MBE Rules · Contracts

Buyer's Damages — Cover and Market

UCC §2-712, 2-713

The rule

An aggrieved buyer may cover in good faith and recover the cover-contract differential, or recover market-minus-contract price measured when the buyer learned of the breach, plus incidental and consequential damages.

In plain English

If a buyer is wronged by a seller's breach of contract, they can either buy a replacement product (cover) and claim the difference in cost, or they can determine the market price of the product at the time they learned of the breach and subtract the original contract price to find their damages. Additionally, they can recover any incidental or consequential damages that resulted from the breach.

Worked example

A buyer orders 100 widgets for $10 each, but the seller fails to deliver.

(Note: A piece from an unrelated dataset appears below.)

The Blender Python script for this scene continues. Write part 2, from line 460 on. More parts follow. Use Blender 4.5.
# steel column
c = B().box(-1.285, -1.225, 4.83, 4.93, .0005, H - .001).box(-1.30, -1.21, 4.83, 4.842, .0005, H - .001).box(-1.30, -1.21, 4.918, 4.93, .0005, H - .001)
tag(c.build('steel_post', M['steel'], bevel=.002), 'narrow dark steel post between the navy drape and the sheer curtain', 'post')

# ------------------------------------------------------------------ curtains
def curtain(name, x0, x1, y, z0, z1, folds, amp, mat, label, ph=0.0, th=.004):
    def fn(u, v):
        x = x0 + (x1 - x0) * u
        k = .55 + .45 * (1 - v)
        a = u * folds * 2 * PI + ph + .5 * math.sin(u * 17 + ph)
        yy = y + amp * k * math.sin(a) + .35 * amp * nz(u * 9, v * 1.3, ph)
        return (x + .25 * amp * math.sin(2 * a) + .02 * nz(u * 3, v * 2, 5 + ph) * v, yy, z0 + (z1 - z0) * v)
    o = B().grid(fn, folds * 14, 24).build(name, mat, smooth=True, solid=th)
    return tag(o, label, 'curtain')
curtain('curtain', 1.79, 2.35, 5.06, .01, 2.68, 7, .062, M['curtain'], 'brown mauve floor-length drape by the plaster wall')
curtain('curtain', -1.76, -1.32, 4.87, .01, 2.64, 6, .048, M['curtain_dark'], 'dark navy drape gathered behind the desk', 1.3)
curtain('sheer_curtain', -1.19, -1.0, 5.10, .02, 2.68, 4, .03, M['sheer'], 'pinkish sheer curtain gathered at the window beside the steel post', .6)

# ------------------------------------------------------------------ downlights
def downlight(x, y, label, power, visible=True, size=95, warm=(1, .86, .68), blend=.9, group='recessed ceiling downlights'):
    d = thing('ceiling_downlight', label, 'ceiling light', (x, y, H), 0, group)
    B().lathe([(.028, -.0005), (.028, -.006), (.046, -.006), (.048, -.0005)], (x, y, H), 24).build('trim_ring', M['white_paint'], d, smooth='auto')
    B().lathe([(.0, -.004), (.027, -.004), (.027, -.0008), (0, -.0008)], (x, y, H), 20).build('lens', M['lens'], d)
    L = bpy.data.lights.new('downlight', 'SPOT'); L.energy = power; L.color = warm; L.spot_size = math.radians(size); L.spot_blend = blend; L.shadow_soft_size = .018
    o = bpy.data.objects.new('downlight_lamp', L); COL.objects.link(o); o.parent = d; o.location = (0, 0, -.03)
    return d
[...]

The buyer then purchases 100 widgets from another seller for $15 each. The buyer can recover the $5 difference per widget as damages, totaling $500, plus any additional costs incurred due to the breach.

Memory hook

Cover your losses, or calculate the market gap!

The trap

Exams may present scenarios where buyers fail to act in good faith or do not adequately document their cover purchases, leading students to miscalculate damages. Be careful to distinguish between the two methods of calculating damages.

How examiners test it

Questions often feature fact patterns where a buyer must decide whether to cover or calculate market damages, testing their understanding of the buyer's obligations and options after a breach.